-- Material for this exercise --
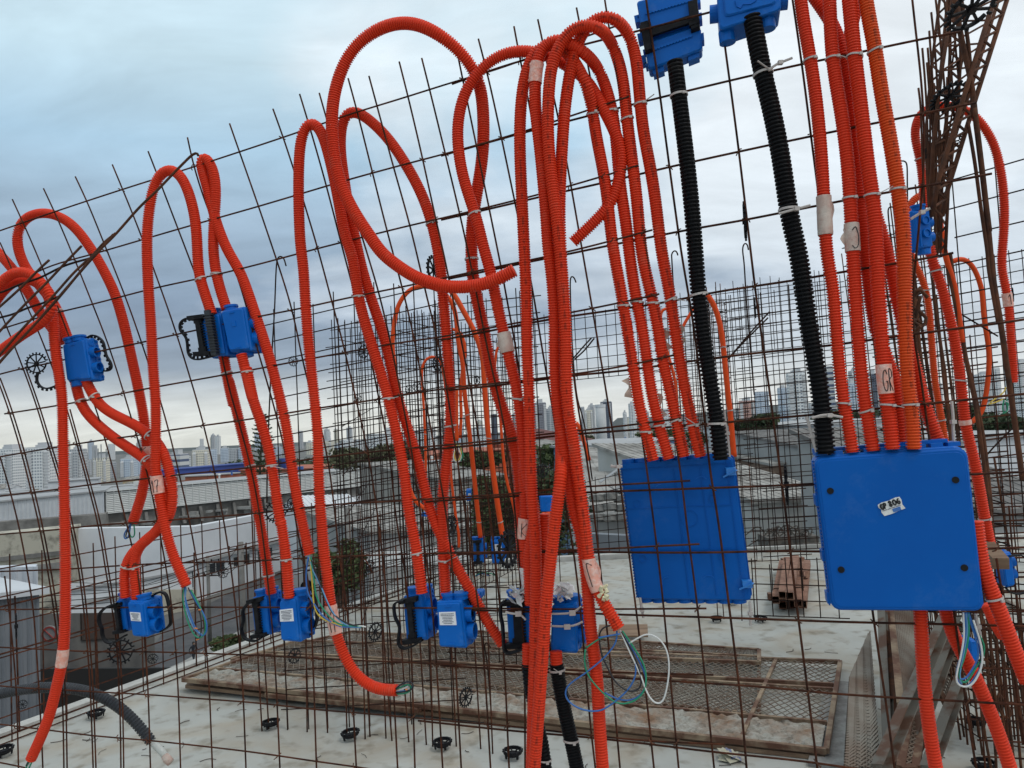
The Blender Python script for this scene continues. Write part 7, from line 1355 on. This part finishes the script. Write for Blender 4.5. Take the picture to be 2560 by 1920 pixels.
b = MB(); b.box(at(705, 1162, 125), 1.6, 1.2, 1.2); b.cyl(at(705, 1162, 125) + [0, 0, .8], (0, 0, 1), .6, .5, 12); tag(b.build('water_tank', BLRf), 'small blue tank on the roof right of the pine', 'water tank')
# barrels / bent roof sheets near the left big box
r_ = random.Random(33)
for i in range(14):
    p = at(1492 + (i % 5) * 30 + r_.uniform(-5, 5), 1245 + (i // 5) * 24 + r_.uniform(-4, 4), 36 - (i // 5)); k = MB(); k.ring(p, (0, .25, 1), .30, .14, .26, 14); tag(k.build('worn_tyre', mat('grey_tyre', (.10, .10, .095), .9, col2=(.2, .195, .18), scale=4)), 'dusty worn tyre heaped with others on the low roof left of the big box', 'tyre', 'heap of worn tyres on the low roof')
for i in range(7):
    p = at(1500 + i * 20, 1205 + (i % 3) * 9, 40); k = MB(); k.bar(p, p + np.array([1.5, .3, .9 * (-1) ** i]), .42, .04); tag(k.build('roof_sheet', RFM), 'bent pale roof sheet thrown among others above the tyre heap', 'roof sheet', 'bent roof sheets')
# haze

b = MB(); b.box((0, 1790, 95), 9600, 3900, 310); hzm = bpy.data.materials.new('haze_air'); hzm.use_nodes = True; ht = hzm.node_tree; ht.nodes.clear()
ho = ht.nodes.new('ShaderNodeOutputMaterial'); hv = ht.nodes.new('ShaderNodeVolumePrincipled'); hv.inputs['Density'].default_value = .00002; hv.inputs['Color'].default_value = (.80, .87, .94, 1); hv.inputs['Anisotropy'].default_value = .2
ht.links.new(hv.outputs[0], ho.inputs['Volume']); tag(b.build('haze', hzm, None, False, (0, 0, 0)), kind='stuff')

r_ = random.Random(77)
TNK = [mat('tank_blue', (.05, .12, .34), .6), mat('tank_grey', (.30, .30, .29), .8), mat('tank_white', (.60, .60, .58), .7)]
for i in range(40):
    if i < 14: x = r_.uniform(300, 1150); y = 1228 - .09 * (x - 262) + r_.uniform(-12, -5); t_ = 97 + (x - 262) * .05
    else: x = r_.uniform(1460, 2100); y = 1075 + r_.uniform(15, 105) - .05 * (x - 1460); t_ = 16.6 * .62 * FPX / max(30, y - (1060 - .0489 * (x - 1280)))
    p = at(x, y, t_); k = MB(); kd = r_.choice((0, 1, 2)); s_ = r_.uniform(.35, .9)
    if kd == 0: k.cyl(p + [0, 0, s_ * .5], (0, 0, 1), s_ * .6, s_, 12); k.cyl(p + [0, 0, s_ * 1.05], (0, 0, 1), s_ * .6, .12, 12, .1); nm, ca, lb = 'roof_tank', 'water tank', 'small cylindrical tank'
    elif kd == 1: k.box(p + [0, 0, s_ * .4], s_ * 1.5, s_, s_ * .8); k.cyl(p + [0, -s_ * .5 - .02, s_ * .4], (0, 1, 0), s_ * .3, .04, 12); nm, ca, lb = 'roof_unit', 'roof unit', 'small boxy air unit'
    else: k.cyl(p + [0, 0, s_ * .6], (0, 0, 1), .14, s_ * 1.2, 8); k.cyl(p + [0, 0, s_ * 1.3], (0, 0, 1), .28, .18, 8, .12); nm, ca, lb = 'roof_vent', 'roof vent', 'small capped vent pipe'
    tag(k.build(nm, r_.choice(TNK)), lb + (' on the long louvred hall roof' if i < 14 else ' among the roofs between the big boxes'), ca, ca + 's on the ' + ('hall roof' if i < 14 else 'neighbouring roofs'))
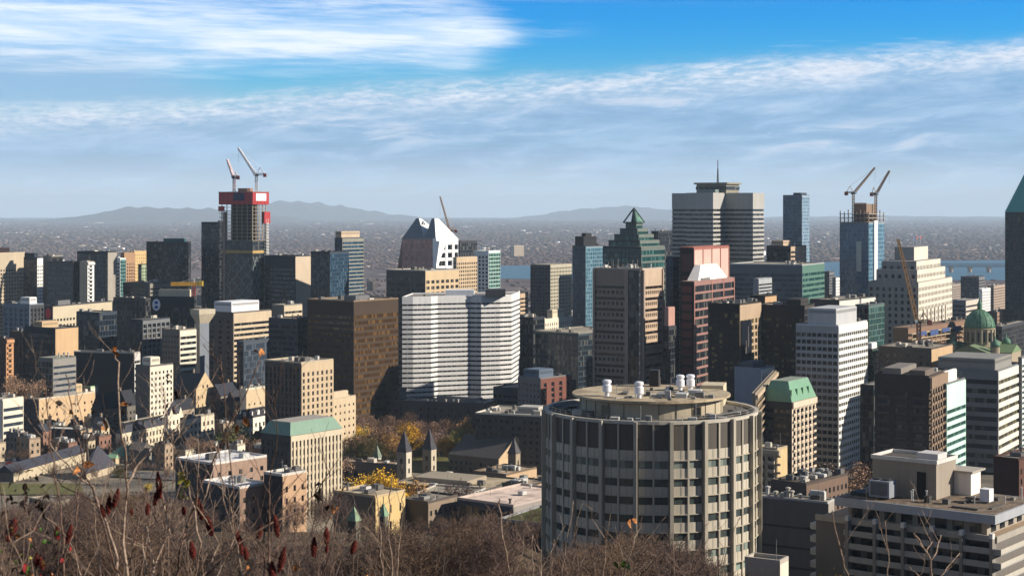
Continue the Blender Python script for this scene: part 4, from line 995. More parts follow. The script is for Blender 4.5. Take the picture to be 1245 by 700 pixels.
k = MB().box(3, wR - 2.5, -1.72, -1.6, fb + 3.4, ft - 1.6); k.build('white_panel', wall((236, 232, 230)), fo)
k = MB().box(-1.72, -1.6, wL * .22, wL * .58, fb + 3.4, ft - 1.2); k.build('blue_panel', wall((40, 58, 104)), fo)
k = MB()
for i in range(6): k.box(-1.76, -1.6, wL * (.04 + i * .17), wL * (.04 + i * .17) + .35, fb, ft)
for i in range(4): k.box(wR * i / 4, wR * i / 4 + .35, -1.78, -1.6, fb, fb + 3.2)
k.build('formwork_rib', wall((150, 30, 34)), fo)
k = MB().box(wR - 6, wR + 2.2, -2.6, -.5, fb - 17, fb - 6.5); k.box(wR + .4, wR + 2.4, -.5, 6, fb - 17, fb - 6.5); k.build('formwork', RED, m)
k = MB().box(-1.9, -.6, wL - 4.5, wL + 1.9, fb - 6, fb - 1.5); k.build('formwork', RED, m)
k = MB().box(-2, wR + 2, -2, wL + 2, ft - .6, ft); k.box(wR * .3, wR * .7, wL * .3, wL * .6, ft, ft + 3.2)
k.build('work_deck', wall((170, 120, 96)), m)
k = MB()
fl = Face('L', wL); fr = Face('R', wR)
fl.box(k, 0, wL, .2, .34, H - 11, H - 8.6); fr.box(k, 0, wR - 3.4, .2, .34, H - 11, H - 8.6)
k.build('yellow_band', wall((206, 164, 84)), m)
k = MB(); fl.box(k, 0, wL * .95, .22, .4, H - 57, H - 55.8); fr.box(k, 0, wR, .22, .5, H - 57, H - 55)
k.build('white_band', wall((190, 190, 186)), m)
k = MB()
for i in range(7):
    z0_, z1_ = H - 14 - (i + 1) * 10.8, H - 14 - i * 10.8
    for j in range(3):
        for q0, q1 in ((j / 3, (j + 1) / 3), ((j + 1) / 3, j / 3)):
            k.bar((-.3, wL * q0 * .94, z0_), (-.3, wL * q1 * .94, z1_), .36, cap=False)
            if j < 2: k.bar((wR * .8 * q0, -.3, z0_), (wR * .8 * q1, -.3, z1_), .36, cap=False)
k.build('brace_lattice', wall((140, 152, 150)), m)
RT = (m, wR, wL, ft)

# blue glass tower under construction
m, wR, wL, H = B('unfinished_glass_tower', 'blue glass tower under construction with bare floors on top', 1021, 1056, 1075, 271, 1420, CU((100, 120, 138), glass((84, 108, 128), (120, 140, 154), .2, .08), 3.7, 4), CU((110, 148, 168), glass((70, 112, 138), (130, 160, 176), .2, .08), 3.7, 3.2), units=0, par=0, rot=31)
sl = MB().box(-.5, wR + .5, -.5, wL + .5, 0, .5).mesh('floor_slab', wall((186, 172, 152)))
for i in range(3): link('floor_slab', sl, m, (0, 0, H + .2 + i * 3.6))
k = MB()
for i in range(8):
    s = i * (wL - .8) / 7; k.box(0, .7, s, s + .7, H + .5, H + 9.5 + (i % 3))
for i in range(5):
    s = 1 + i * (wR - 2) / 4; k.box(s, s + .7, .02, .7, H + .5, H + 9 + (i % 2) * 2)
k.build('column', wall((150, 130, 112)), m)
MB().box(wR * .2, wR * .8, wL * .18, wL * .62, H + .4, H + 16.5).build('core_wall', wall((150, 122, 98)), m)
k = MB()
for i in range(14): k.box(wR * .2 - .5, wR * .2 - .1, wL * .18 + i * wL * .44 / 14, wL * .18 + i * wL * .44 / 14 + .5, H + 5, H + 17.5)
k.build('formwork', wall((176, 120, 92)), m)
fl = Face('L', wL); fr = Face('R', wR)
k = MB(); fl.box(k, wL * .24, wL * .42, .16, .5, H - 42, H - 16); k.build('reflection_strip', wall((206, 206, 186)), m)  # pale strip painted for sunlight reflected in the glass
k = MB(); fr.box(k, wR * .28, wR * .5, .16, 1.2, 0, H + 2); k.build('hoist_bay', wall((206, 206, 206)), m)
BT = (m, wR, wL, H)

# stepped grey stone tower (six tiers)
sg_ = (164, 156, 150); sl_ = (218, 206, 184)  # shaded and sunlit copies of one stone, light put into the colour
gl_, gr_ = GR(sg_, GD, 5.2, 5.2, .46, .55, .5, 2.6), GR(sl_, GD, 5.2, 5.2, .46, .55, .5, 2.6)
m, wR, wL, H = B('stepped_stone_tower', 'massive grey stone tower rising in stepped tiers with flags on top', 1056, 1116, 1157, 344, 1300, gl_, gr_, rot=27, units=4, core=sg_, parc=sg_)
zz_ = H
for (i0, yy0, yy1) in ((.09, 344, 329), (.15, 329, 319), (.3, 319, 307)):
    h_ = (yy0 - yy1) / F * 1300 + (3 if i0 > .2 else 0)
    block(m, 'tier', wR * i0, wL * i0, wR * (1 - 2 * i0), wL * (1 - 2 * i0), zz_ + .1, h_, gl_ if i0 < .3 else BL(sg_), gr_ if i0 < .3 else BL(sl_), sg_, roofc=(150, 144, 138))
    zz_ += h_ + .1
k = MB()
for i in range(7):
    s = wR * .12 + i * wR * .76 / 7; k.lathe(s, -.9, [(1.0, H * .35), (.9, H * .8)], 8)
k.build('column', wall(sl_), m)
for i, cq in enumerate(((70, 80, 150), (190, 60, 60), (196, 70, 74))):
    s = wR * (.36 + i * .1)
    pm = MB().bar((s, wL * .36, zz_), (s, wL * .36, zz_ + 9), .2); p_ = pm.build('flagpole', flat((210, 206, 200)), m)
    k = MB().box(s + .2, s + 4.2, wL * .36 - .05, wL * .36 + .05, zz_ + 6.2, zz_ + 8.8); k.build('flag', wall(cq), p_)

# teal tower with gabled top at the right border
m, wR, wL, H = B('gabled_tower', 'huge dark teal tower with a gabled top cut by the right edge', 1222, 1284, 1330, 258, 1500, GR((44, 62, 70), GN, 3.9, 3.6, .55, .55, .3, 4), CU((50, 90, 96), GT), units=0, par=0, rot=22)
gable(MB(), 0, wR, 0, wL, H + .16, 46, 'x', .3).build('roof', flat((58, 142, 144), .35), m)
k = MB()
for q in (.3, .5, .7): k.box(-.5, -.36, wL * q - 2, wL * q + 2, H - 14, H - 2)
k.build('louvre', GD, m)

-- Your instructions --
Pick out every line above that holds the word "tiers" and copy it.

-- Output for this task --
# stepped grey stone tower (six tiers)
m, wR, wL, H = B('stepped_stone_tower', 'massive grey stone tower rising in stepped tiers with flags on top', 1056, 1116, 1157, 344, 1300, gl_, gr_, rot=27, units=4, core=sg_, parc=sg_)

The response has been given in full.